Ten months earlier, in 2009, other selectively-edited tapes distributed by Breitbart's website (featuring James O'Keefe and played repeatedly on Fox News and elsewhere) helped put the anti-poverty group ACORN out of business. Rachel Maddow dissects the distorted presentation that doomed ACORN. 

It wasn't just Fox News that promoted the misleading ACORN story. The Public Editor of the paper of record, the New York Times, went to absurd lengths to defend his paper's inaccurate coverage.

O'Keefe recently released a highly-edited video of a Cornell University assistant dean. Not what I would call solid journalism.
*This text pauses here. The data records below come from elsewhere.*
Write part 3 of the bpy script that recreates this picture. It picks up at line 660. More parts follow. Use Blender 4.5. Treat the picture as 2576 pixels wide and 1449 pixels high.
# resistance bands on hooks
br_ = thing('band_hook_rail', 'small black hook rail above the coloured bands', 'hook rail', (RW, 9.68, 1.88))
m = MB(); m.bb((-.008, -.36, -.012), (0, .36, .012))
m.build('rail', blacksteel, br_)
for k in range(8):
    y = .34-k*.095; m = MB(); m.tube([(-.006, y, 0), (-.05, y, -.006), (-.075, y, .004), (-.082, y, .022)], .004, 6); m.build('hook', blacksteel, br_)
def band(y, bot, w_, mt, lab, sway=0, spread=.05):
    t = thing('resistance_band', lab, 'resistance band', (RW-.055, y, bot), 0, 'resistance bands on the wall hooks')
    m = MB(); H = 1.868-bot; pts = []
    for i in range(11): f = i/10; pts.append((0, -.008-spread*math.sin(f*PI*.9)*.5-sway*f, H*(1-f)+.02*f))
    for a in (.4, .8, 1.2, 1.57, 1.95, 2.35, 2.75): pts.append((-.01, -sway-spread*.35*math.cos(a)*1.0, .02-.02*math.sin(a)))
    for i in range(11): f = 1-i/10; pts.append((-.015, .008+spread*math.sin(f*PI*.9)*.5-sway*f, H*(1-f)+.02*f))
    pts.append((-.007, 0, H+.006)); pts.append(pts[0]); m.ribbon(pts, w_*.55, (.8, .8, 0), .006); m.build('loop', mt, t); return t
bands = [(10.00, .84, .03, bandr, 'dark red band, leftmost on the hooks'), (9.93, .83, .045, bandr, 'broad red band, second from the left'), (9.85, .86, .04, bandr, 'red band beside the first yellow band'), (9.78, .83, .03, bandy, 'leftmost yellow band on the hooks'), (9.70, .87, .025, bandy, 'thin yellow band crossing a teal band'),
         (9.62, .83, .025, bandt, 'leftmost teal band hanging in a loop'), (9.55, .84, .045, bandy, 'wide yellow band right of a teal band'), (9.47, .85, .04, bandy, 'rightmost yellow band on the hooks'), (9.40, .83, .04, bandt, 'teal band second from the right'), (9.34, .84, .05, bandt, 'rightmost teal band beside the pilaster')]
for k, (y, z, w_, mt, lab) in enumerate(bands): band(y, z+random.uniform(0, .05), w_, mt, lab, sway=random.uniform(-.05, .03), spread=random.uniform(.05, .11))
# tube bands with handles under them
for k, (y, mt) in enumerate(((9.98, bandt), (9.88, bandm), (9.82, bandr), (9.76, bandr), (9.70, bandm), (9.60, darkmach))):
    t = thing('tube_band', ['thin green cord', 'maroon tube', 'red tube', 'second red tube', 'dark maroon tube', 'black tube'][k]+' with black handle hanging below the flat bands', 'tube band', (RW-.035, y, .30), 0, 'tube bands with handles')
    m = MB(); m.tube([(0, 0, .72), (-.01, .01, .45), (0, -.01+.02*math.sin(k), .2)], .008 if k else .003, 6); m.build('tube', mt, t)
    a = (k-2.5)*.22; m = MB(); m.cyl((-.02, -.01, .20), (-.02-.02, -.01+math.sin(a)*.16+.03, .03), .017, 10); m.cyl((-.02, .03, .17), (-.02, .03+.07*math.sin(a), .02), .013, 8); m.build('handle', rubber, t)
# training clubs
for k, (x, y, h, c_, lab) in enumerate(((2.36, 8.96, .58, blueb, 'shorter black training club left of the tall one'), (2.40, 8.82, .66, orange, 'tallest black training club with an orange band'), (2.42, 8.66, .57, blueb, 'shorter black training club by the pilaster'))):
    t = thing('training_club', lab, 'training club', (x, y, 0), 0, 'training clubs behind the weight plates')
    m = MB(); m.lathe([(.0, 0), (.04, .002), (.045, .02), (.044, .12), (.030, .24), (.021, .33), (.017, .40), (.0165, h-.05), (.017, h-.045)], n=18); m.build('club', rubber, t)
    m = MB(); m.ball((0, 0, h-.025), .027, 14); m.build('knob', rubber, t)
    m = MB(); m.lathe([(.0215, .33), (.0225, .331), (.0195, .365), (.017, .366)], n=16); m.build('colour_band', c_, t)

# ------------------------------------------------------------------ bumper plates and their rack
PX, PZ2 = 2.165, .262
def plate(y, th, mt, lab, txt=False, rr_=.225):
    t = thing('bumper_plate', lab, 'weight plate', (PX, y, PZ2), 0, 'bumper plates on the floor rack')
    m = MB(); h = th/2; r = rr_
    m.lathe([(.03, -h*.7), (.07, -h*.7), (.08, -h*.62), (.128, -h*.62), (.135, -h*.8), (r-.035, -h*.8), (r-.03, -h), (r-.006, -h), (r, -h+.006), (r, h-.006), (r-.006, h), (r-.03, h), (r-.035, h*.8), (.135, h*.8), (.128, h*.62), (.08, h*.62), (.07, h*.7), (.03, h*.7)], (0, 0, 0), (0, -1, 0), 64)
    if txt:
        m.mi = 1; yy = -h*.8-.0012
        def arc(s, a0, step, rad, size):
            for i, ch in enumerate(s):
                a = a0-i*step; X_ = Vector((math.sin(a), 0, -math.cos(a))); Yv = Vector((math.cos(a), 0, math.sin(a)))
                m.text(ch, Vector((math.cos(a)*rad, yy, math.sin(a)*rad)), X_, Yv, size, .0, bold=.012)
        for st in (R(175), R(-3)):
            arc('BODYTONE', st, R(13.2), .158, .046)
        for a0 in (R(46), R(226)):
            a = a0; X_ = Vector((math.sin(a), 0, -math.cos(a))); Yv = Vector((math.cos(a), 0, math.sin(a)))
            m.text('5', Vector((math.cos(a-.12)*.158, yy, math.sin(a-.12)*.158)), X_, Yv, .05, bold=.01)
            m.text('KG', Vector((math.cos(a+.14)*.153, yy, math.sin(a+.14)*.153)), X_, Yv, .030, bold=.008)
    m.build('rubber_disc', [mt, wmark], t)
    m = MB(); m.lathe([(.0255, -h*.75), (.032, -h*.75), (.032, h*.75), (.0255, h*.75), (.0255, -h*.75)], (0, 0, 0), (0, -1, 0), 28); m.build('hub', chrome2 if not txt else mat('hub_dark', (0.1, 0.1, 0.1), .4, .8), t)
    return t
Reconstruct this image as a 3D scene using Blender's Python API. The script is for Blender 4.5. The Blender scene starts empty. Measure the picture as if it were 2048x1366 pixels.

Drudge "Exclusives" -- Readers Beware

Perhaps Matt Drudge should stick to aggregating content from others (often with revved-up headlines) rather than "report" -- as demonstrated by this 1999 "World Exclusive," which helped push a hoax into mainstream media.

And as demonstrated by his 2007 "exclusive" in which he accused CNN reporter Michael Ware of "heckling" Republican senators during a news conference in Iraq and "laughing and mocking their comments." Drudge's evidence-free charge -- based on an anonymous "official" -- was picked up by rightwing blogs and the Washington Times. Video of the news conference indicated that Ware hadn't opened his mouth.